Several Takes on Othello
by DAN STUMPF:


   Got a wild hair up my brain last month and started watching Othello: the 1965 film-of-the-play with Laurence Olivier, and the 1953 version done by Orson Welles, and now some    *** SPOILER COMMENTS ***

   I’m going to talk about the ending here because I assume most folks are familiar with it, or if you’re not, the full title, “The Tragedy of Othello” might tip you off.

OTHELLO

   Olivier’s film is entirely too slow and stagy, especially the acting, which is rather too broad for a movie. The actors never seem to sit down and relax; they’re always standing (or posing, rather) to declaim their lines. Maggie Smith, Derek Jacobi and Frank Finlay (who plays Iago like a mean-spirited Peter Cook) inject some naturalism, but they’re woefully overridden by Laurence Olivier, grimacing gesticulating, eye-rolling, and yet somehow compelling as ever.

   Then the 1949/53 Welles film: Visually splendid, and for a bespoke egotist, Welles is very generous to his supporting players, but the film itself has the kind of dubbing one normally associates with Japanese rubber-suit-monster-movies, so given the tricky mise-en-scene and the floating sound track, it’s sometimes hard to figure out who’s saying what. Surprisingly, in the whole cast, Robert Coote stands out as a deftly comic Roderigo, cast effectively against Micheal MacLiammoir, who plays Iago like a petulant Dudley Moore.

OTHELLO

   MacLiammoir wrote a book about the chaotic production of this film, which took about a year-and-a-half to make and another year-and-a-half to get released. Put Money in Thy Purse (Methuen, 1952) is required reading for fans of Shakespeare and Welles, and a treat for those who just love good writing.

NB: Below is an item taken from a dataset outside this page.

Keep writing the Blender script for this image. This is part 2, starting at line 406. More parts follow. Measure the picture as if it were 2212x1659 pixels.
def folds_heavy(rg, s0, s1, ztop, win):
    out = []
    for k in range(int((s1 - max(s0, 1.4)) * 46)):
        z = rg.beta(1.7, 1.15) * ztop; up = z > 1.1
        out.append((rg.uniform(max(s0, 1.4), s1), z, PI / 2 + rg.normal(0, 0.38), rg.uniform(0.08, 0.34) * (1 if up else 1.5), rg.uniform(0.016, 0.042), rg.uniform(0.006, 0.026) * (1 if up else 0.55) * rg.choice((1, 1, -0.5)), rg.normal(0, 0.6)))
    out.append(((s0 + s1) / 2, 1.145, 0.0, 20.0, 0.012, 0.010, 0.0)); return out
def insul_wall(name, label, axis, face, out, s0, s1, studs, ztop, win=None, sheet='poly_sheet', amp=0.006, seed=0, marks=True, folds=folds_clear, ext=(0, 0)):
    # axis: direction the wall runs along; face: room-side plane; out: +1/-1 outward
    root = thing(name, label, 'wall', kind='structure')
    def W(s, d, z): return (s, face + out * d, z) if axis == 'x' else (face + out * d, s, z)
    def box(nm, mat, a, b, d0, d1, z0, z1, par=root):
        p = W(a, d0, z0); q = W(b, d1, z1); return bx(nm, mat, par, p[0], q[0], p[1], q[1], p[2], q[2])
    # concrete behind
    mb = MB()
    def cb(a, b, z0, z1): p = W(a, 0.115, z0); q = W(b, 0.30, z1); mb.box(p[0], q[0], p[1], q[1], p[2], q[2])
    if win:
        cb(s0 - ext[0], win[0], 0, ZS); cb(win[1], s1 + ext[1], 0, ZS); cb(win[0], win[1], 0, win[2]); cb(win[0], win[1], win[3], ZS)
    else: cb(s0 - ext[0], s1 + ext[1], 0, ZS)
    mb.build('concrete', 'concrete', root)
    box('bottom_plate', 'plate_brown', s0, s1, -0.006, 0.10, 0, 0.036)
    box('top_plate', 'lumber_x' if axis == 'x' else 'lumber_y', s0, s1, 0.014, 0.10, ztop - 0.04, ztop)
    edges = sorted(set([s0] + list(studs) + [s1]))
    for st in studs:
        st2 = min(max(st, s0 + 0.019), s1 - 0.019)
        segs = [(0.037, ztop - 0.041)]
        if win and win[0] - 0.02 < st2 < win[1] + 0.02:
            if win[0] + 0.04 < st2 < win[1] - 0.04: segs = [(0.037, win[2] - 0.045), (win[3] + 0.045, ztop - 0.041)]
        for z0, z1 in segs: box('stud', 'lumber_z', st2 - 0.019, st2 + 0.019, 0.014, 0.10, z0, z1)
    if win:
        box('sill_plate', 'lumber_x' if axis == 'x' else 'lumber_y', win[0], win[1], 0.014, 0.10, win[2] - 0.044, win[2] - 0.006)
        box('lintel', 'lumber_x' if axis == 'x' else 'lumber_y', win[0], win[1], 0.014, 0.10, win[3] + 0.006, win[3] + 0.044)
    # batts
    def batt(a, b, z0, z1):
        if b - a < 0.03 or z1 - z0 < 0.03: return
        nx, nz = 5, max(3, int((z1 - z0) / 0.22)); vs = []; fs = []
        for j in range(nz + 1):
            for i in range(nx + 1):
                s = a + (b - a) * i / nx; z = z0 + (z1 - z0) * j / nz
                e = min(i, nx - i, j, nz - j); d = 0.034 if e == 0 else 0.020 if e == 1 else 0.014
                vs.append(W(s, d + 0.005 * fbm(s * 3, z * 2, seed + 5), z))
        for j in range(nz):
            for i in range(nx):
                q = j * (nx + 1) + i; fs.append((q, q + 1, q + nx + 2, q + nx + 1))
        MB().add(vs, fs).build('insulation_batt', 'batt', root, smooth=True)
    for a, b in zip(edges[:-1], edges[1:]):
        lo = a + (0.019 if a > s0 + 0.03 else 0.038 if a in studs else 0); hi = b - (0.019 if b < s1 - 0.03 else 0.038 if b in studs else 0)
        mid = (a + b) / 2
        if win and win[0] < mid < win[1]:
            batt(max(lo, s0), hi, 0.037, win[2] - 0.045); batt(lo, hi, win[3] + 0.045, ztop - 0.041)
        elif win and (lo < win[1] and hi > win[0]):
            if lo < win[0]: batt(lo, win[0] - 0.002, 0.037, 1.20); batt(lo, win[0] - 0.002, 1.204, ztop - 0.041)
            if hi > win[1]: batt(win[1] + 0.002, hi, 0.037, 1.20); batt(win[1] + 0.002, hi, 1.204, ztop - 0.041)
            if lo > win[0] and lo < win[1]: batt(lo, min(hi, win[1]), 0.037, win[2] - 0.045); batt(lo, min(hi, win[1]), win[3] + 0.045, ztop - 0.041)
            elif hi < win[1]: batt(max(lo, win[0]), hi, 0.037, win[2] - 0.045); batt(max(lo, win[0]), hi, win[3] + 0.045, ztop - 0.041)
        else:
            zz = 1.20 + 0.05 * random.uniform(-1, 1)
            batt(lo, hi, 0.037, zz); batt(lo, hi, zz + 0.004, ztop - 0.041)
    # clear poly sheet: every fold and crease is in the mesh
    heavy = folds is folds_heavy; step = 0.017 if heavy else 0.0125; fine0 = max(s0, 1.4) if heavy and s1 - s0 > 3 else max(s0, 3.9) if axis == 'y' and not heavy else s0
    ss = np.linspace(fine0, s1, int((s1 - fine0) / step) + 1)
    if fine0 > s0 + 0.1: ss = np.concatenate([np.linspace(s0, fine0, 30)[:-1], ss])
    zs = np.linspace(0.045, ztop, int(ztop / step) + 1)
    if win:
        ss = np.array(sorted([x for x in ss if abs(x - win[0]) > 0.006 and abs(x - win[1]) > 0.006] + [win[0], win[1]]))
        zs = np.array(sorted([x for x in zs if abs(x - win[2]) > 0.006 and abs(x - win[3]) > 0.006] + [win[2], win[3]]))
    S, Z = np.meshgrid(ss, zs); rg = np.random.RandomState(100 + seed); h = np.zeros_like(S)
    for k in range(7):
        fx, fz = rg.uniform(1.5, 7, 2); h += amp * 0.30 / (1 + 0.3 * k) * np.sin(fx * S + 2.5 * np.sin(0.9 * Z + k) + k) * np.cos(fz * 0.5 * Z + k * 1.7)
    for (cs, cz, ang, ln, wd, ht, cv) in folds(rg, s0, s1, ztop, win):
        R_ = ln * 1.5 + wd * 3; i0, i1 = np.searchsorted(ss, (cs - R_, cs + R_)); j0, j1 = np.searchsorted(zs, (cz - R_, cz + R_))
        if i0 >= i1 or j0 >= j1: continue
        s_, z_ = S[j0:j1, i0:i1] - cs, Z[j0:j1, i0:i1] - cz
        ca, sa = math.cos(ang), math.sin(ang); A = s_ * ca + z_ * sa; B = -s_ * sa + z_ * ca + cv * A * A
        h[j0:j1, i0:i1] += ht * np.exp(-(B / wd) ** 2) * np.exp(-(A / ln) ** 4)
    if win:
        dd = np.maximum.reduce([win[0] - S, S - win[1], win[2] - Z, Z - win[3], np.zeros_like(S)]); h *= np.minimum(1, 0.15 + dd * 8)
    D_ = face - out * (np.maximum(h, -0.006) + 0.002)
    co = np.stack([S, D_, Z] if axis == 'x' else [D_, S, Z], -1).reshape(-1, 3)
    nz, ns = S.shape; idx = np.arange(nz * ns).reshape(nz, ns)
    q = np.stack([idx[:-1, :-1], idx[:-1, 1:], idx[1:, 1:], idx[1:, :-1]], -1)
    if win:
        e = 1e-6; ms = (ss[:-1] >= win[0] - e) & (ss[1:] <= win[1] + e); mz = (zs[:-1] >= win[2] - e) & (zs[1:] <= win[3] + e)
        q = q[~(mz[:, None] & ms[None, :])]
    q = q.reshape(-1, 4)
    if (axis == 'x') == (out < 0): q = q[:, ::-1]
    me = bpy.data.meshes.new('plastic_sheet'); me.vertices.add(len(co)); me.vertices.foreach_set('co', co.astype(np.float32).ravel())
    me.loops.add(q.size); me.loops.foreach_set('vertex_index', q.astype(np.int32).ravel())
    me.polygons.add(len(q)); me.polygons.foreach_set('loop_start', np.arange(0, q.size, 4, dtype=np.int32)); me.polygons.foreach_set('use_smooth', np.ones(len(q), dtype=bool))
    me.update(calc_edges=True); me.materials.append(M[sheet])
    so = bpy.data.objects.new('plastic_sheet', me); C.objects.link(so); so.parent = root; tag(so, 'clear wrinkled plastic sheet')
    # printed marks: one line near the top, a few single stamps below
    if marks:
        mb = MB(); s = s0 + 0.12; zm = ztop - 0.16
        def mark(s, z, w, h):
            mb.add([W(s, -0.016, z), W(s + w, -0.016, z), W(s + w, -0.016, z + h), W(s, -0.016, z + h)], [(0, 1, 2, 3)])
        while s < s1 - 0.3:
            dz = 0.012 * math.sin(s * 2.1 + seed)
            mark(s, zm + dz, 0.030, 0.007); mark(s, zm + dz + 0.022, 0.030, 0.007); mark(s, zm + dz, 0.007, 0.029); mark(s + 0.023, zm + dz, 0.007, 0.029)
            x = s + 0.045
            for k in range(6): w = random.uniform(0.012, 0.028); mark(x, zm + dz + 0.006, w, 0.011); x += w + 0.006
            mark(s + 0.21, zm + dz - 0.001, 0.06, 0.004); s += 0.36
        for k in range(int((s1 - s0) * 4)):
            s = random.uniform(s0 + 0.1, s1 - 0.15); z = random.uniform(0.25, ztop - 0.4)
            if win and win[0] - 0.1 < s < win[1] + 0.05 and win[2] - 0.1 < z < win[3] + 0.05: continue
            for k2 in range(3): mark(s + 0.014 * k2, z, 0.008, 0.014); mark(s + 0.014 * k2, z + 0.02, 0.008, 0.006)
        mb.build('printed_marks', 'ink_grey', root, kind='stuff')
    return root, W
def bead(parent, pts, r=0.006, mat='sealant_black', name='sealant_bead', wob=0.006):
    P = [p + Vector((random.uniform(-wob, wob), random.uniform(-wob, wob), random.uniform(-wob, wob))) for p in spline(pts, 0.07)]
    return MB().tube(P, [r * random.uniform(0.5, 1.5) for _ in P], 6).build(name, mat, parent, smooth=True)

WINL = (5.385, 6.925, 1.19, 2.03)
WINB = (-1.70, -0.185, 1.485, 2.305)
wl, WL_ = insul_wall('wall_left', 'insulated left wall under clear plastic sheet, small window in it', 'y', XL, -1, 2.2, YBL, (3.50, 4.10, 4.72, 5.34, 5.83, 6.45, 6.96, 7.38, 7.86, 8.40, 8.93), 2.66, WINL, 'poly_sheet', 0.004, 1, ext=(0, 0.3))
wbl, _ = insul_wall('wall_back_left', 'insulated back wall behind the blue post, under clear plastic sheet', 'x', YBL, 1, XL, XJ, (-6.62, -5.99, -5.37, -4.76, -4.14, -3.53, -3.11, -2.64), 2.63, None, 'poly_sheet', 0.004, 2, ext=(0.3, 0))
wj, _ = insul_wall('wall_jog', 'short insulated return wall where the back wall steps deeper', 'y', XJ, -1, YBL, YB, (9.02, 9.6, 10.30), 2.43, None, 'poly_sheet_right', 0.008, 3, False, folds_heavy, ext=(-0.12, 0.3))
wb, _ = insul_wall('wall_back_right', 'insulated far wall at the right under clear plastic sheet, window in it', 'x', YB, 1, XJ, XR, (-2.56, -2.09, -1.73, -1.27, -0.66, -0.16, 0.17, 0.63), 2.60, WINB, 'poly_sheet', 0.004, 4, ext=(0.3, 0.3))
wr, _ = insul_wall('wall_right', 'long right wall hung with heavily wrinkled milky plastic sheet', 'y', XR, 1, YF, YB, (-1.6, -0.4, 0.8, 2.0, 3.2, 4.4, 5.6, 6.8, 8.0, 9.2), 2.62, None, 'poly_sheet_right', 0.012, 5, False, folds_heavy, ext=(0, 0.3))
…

   MacLiammoir masters that subtle, self-deprecating humor one finds in the best of Walter Albert, and his evocations of the film’s exotic locations (Rome, Venice, Casablanca, Morocco…) are vivid and hilarious at the same time.

   He also has a clever way with his anecdotes, setting up a situation, milking it for potential, then delivering the punch line like a witty prize-fighter. There’s an exceptional scene of a drunken actor with a thick Dutch accent auditioning for Roderigo, who keeps getting drunker, more energetic and less comprehensible as the audition goes on for hours, at the end of which, Welles turns to MacLiammoir and says, “We may have been in the presence of genius. However, I think what the part calls for is talent.”

   The most effective film of the story, however, may be Franco Zeffirelli’s 1986 Otello, from Verdi’s opera, with great sets, costumes, and color, plus fast pace and snappy performances. The music ain’t bad either.

OTHELLO

   Verdi gives a fine duet to Otello and Desdemona (which is more than Shakespeare did) and Zeffirelli caps off the ending with cathartic energy — which, I’m afraid, is also more than Shakespeare did; the Immortal Bard had a tendency sometimes let his plays keep going when the story was over. (And I wonder: did savvy Elizabethans slip out of the Globe right after Hamlet died or Juliet croaked, to avoid the rush in the parking lot?)

   If I mentioned Peter Cook and Dudley Moore earlier, it’s because Othello is largely an extended double-talk routine between Othello and Iago, gullible stooge and fast-talking con man: like a Hope-and-Crosby “Road to…” movie gone tragically wrong without the comic timing, or Oklahoma! if Poor Judd had actually hanged himself in the first act.

   The story ends with Iago found out but basically triumphant, and Othello, who would have been a more compelling character if he had any brains, little more than his patsy. Some fine writing, but the story is weak at its core and ultimately unsatisfying.

   And if I can throw in just one more aside, my favorite Othello isn’t a film at all, but a radio production with John Gielgud and Ralph Richardson as Othello and Iago, and Judy Dench as Desdemona.

   Brutally edited but fast-moving, it gives the listener no time to get bored, and those who only know Gielgud from his “old prig” roles in the movies will find his Moor simply astonishing: he sounds fierce, black and seven feet tall, and he and Richardson play off each other like … well, like a well-practiced comedy team.